何かが欠けている、足りない、欲しい・・・見たままが全てなのです。
それぞれに違和感を感じながらも日々を過ごしている若者たちの葛藤です。
葛藤というよりはずっとジリジリしている感じですかね。
何かの拍子で日常が崩れた時、その違和感がどうなるのか・・・。
なんと言うか、色々考えすぎていてみんなの気持ちが分かりません。
一番わかりやすかったのは「欲しい」という吉羅さまと、漠然としたモヤモヤと苛立ちを抱えている主膳ですね。
「手に入る物は何が何でも手に入れる、手に入れられない物など欲しない」という吉羅さまの考え方がビシッと一本筋が通っていて惚れ惚れするくらいカッコいいです。

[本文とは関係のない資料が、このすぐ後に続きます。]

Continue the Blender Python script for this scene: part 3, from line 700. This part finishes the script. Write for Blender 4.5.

何だか煮え切らない人が多いこの井戸には貴重とも言えるくらいはっきりとわかりやすいですね。
恋する乙女でもあった吉羅さまがとても可愛らしくもありました。
まあ、そんな様子は見せずにツンツンしてばかりでしたけどね。
どうしようもない主膳ですけど、抱えているモヤモヤいらいらは何だかわかるのですよねぇ。
だからと言って無意味な行動を取る意味はわかりませんけど。
又さんと徳次郎さんが出てきました!
徳次郎さんが出てくるとは・・・小平次さんでは「いけすかないヤツ」って思っていたのに、月日は流れているんですね。

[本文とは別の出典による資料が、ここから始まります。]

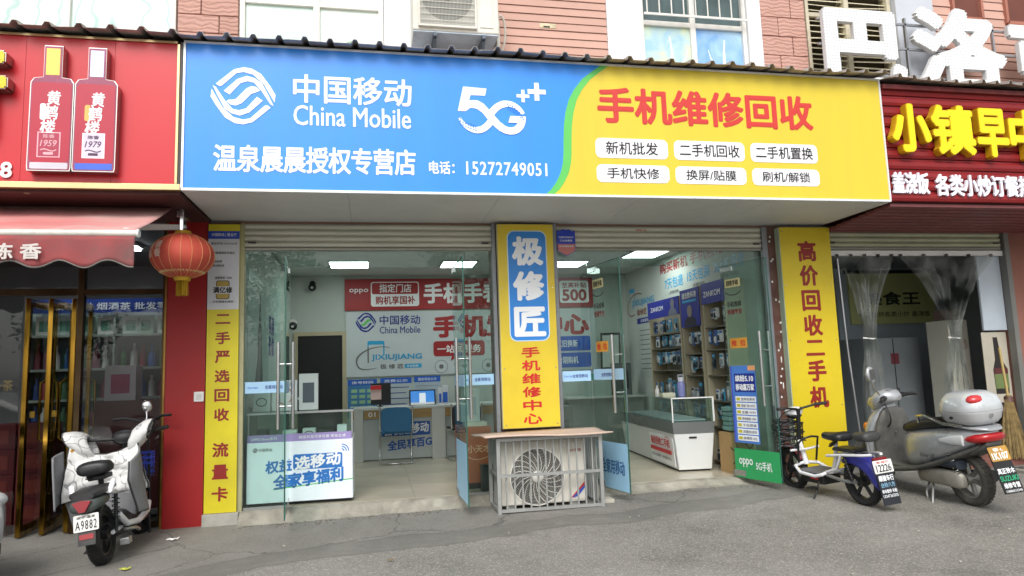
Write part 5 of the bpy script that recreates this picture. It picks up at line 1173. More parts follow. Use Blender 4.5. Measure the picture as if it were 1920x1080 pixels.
MB().box(-2.594, -1.926, .10, .11, -.06, 2.0).build('pane', DGL, t); MB().box(-2.594, -1.926, .10, .11, 2.05, 2.65).build('pane', DGL, t); MB().box(-4.37, -2.646, .10, .11, 2.06, 2.65).build('pane', DGL, t); MB().box(-4.37, -3.1, .10, .11, -.08, 2.0).build('pane', DGL, t)
text(t, '烟·酒·茶', front(.10), -3.45, 1.15, -3.15, 1.25, mat('faint gold ink', '8a7a4a', .5), .01, .003)
def gold_door(x, y, ang, wd, label):
    d = thing('gold_glass_door', label, 'glass door', (x, y, -.1), 'gold framed doors of the liquor shop', ang)
    g = gz(x, 0)+.1+.015
    for a in (0.0, wd-.055): MB().box(a, a+.055, -.02, .02, g, 2.07).build('stile', GOLDF, d, bev=.003)
    for z0, z1 in ((g, g+.09), (2.0, 2.07)): MB().box(.055, wd-.055, -.018, .018, z0, z1).build('rail', GOLDF, d, bev=.003)
    MB().box(.055, wd-.055, -.004, .004, g+.09, 2.0).build('pane', DGL, d)
    for s in (-1, 1):
        MB().tube([(wd-.09, s*.02, .75), (wd-.09, s*.07, .79), (wd-.09, s*.075, 1.05), (wd-.09, s*.07, 1.31), (wd-.09, s*.02, 1.35)], .012, 8).build('handle', GOLDF, d, 60)
    MB().box(wd*.3, wd*.3+.03, -.022, .022, 1.0, 1.06).build('lock', BRASS, d, bev=.004)
gold_door(-2.68, .10, R(97), .62, 'gold framed door leaf folded open nearest the fixed dark glass')
gold_door(-2.86, .07, R(94), .62, 'gold framed door leaf folded open in the middle of the doorway')
gold_door(-3.03, .03, R(92), .62, 'gold framed door leaf folded open furthest from the fixed dark glass')
# shelf with bottles and boxes
t = thing('bottle_shelf', 'tall shelf of bottles with blue header boards inside the liquor shop', 'shelf', (-2.5, 1.5, -.1))
SH = mat('shelf board', 'a4b0a6', .5)
MB().box(-3.6, -1.9, 1.62, 1.66, -.1, 2.1).build('back_board', mat('shelf back', '6f7a80', .6), t)
for z in (1.72, 1.36, 1.04, .74, .42, .1): MB().box(-3.6, -1.9, 1.3, 1.62, z-.025, z).build('shelf_board', SH, t)
for x in (-3.6, -2.75, -1.92): MB().box(x, x+.02, 1.3, 1.62, -.1, 2.1).build('shelf_side', SH, t)
MB().box(-3.6, -1.9, 1.28, 1.30, 1.95, 2.1).build('header', mat('shelf header blue', '24408c', .4), t); text(t, '厂家直供 烟酒茶 批发零售', front(1.28), -3.4, 1.98, -2.1, 2.06, PRINTW, .012, .003)
random.seed(11)
for i in range(8):
    x = -3.52+i*.2
    if -2.76 < x < -2.7: x += .05
    o = carton('gift_carton', x, x+.16, 1.34, 1.5, 1.72, 1.92, ('d8dcd6', 'c4d6d0', 'a9c8b4')[i % 3], 'pale printed carton on the liquor top shelf, %s from the left' % ('first' if i == 0 else ORD[i]), 'box', '5a9a86', 'cartons on the liquor shelf')
BM = [mat('bottle '+n, c, .12, var=.1) for n, c in (('green', '3f8450'), ('white', 'ecefeb'), ('red', 'c02c32'), ('clear', 'bccfcc'), ('blue', '3f6cc0'))]
bmsh = []
for k in range(2):
    pr = [(.036, 0), (.04, .008), (.04, .15), (.03, .18), (.013, .2), (.012, .255), (.015, .257), (.015, .27)] if k == 0 else [(.032, 0), (.034, .006), (.03, .1), (.034, .16), (.014, .2), (.013, .23), (.017, .232), (.017, .25)]
    bmsh.append(pr)
for rix, z in enumerate((1.36, 1.04, .74, .42)):
    for i in range(17):
        x = -3.52+i*.095
        if abs(x+2.74) < .05: continue
        mm = random.choice(BM); me = MB().lathe(bmsh[(i+rix) % 2], (0, 0, 0), n=12).mesh('liquor_bottle')
        o = link('liquor_bottle', me, mm, None, 50); o.location = (x, 1.38+.06*random.random(), z); o.scale = (1, 1, random.uniform(.85, 1.0))
        tag(o, '%s liquor bottle on the %s shelf row behind dark glass' % (mm.name.split()[1], ('upper', 'middle', 'lower', 'lowest')[rix]), 'bottle', 'bottles on the liquor shelf')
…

又さんがヘマをやったと、辛そうにしたって、このちょっとでも前巷説のことを思い出させてくれる仕草がたまりません。
ええ、山崎さん・・・・・・。
直接は関わらない二人ですけど、事の始まりと終わりに立ち会いました。
結局どうなったのさ、というもやっと感は残るので(肝心な所が書かれていない)好き嫌いが別れそうなお話です。
私は好きです。井戸らしい最後だな、と思います。
色々語り継がれている皿屋敷、あなたはどう取りますか、どう思いますか、あなたの思うように考えてお話を作ってくださいと問い掛けられているお話です。